A few days ago we had one of those annoying infra issues where nothing looked fully broken, but everything felt off.
No deploys, config changes or traffic spikes, but pods started failing readiness, some requests were timing out and a few services became flaky.
The confusing part was that the usual metrics looked fine.
From the outside, the cluster looked healthy enough, but it wasn't.
What actually happened
We run workloads across multiple availability zones.
Normally, latency between the affected nodes sits around 3–5ms, but this day our network provider had a routing issue, and that jumped to around 80ms.
That was enough to start causing real problems.
Why 80ms was such a big deal
Because inside a Kubernetes cluster, a request is rarely just one request.
It might hit ingress, then a service, then another internal service, then Redis or MySQL, and then work its way back.
When node-to-node latency is 3–5ms, you barely think about it.
When it becomes 80ms, all of those internal hops start getting expensive very quickly.

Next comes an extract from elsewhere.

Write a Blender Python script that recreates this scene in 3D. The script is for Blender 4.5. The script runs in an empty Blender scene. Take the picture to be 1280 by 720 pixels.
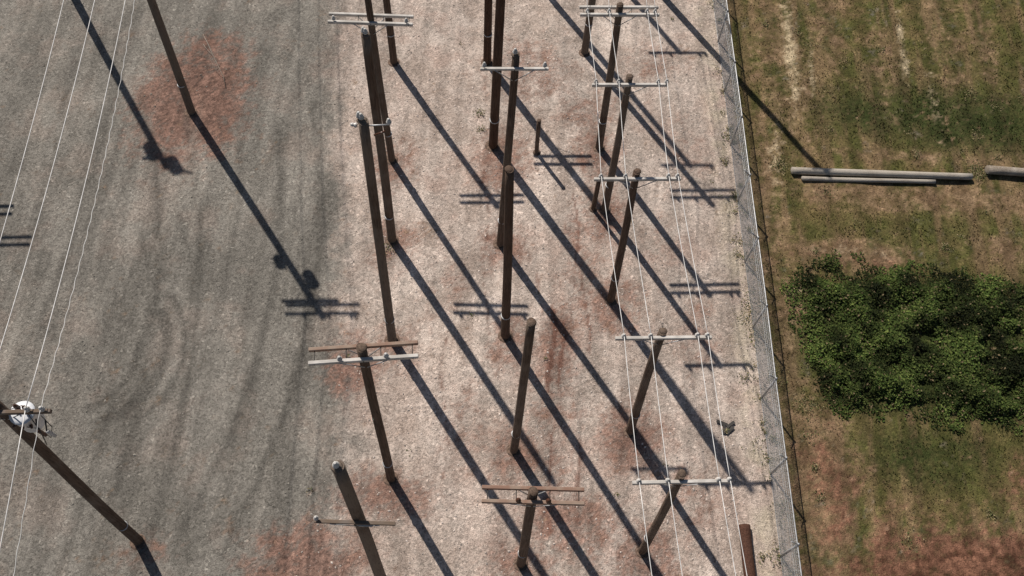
import bpy, math, random
import numpy as np
from mathutils import Matrix, Vector
random.seed(7); rng=np.random.default_rng(11)
scene=bpy.context.scene
scene.view_settings.view_transform='Standard'
scene.view_settings.look='None'
scene.view_settings.exposure=0
# ------------------------------------------------------------ light / camera
AZ=math.radians(35.0); EL=math.radians(45.5)
sund=Vector((-math.sin(AZ)*math.cos(EL), math.cos(AZ)*math.cos(EL), math.sin(EL)))
w=bpy.data.worlds.new("World"); scene.world=w; w.use_nodes=True
nt=w.node_tree; nt.nodes.clear()
sky=nt.nodes.new('ShaderNodeTexSky'); sky.sky_type='NISHITA'; sky.sun_disc=False
sky.sun_elevation=EL; sky.sun_rotation=-AZ+2*math.pi
bg=nt.nodes.new('ShaderNodeBackground'); bg.inputs[1].default_value=0.05
wo=nt.nodes.new('ShaderNodeOutputWorld')
nt.links.new(sky.outputs[0],bg.inputs[0]); nt.links.new(bg.outputs[0],wo.inputs[0])
sl=bpy.data.lights.new("sun","SUN"); sl.energy=5.0; sl.angle=math.radians(0.5); sl.color=(1,0.925,0.84)
so=bpy.data.objects.new("sun",sl); scene.collection.objects.link(so)
so.rotation_euler=sund.to_track_quat('Z','Y').to_euler(); so.location=(-20,30,50)
cam=bpy.data.cameras.new("camera"); cam.lens=1150/1280*36; cam.sensor_width=36; cam.clip_end=6000
co=bpy.data.objects.new("camera",cam); scene.collection.objects.link(co)
co.location=(0,0,34)
co.rotation_euler=(Matrix.Rotation(math.radians(27.2),3,'X')@Matrix.Rotation(math.radians(3.9),3,'Z')).to_euler()
scene.camera=co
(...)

Nothing is technically down but normal request paths start getting slow enough to hit timeouts, probes start failing, and the whole system begins to feel random.
That is exactly what we saw.
The readiness failures were the clue
The pods were not crashing.
They were just becoming slow enough that readiness checks started failing.
And once that happens, Kubernetes does what it is supposed to do, it removes those pods from service.
Then they recover.
Then they fail again.
Then recover again.
From the outside, it looks like instability.
But really, the application is just getting dragged down by a slower network path underneath it.
What fixed it
We temporarily moved traffic off the primary provider onto a backup provider which made the latency drop to around 7ms, and the cluster started behaving normal almost immediately.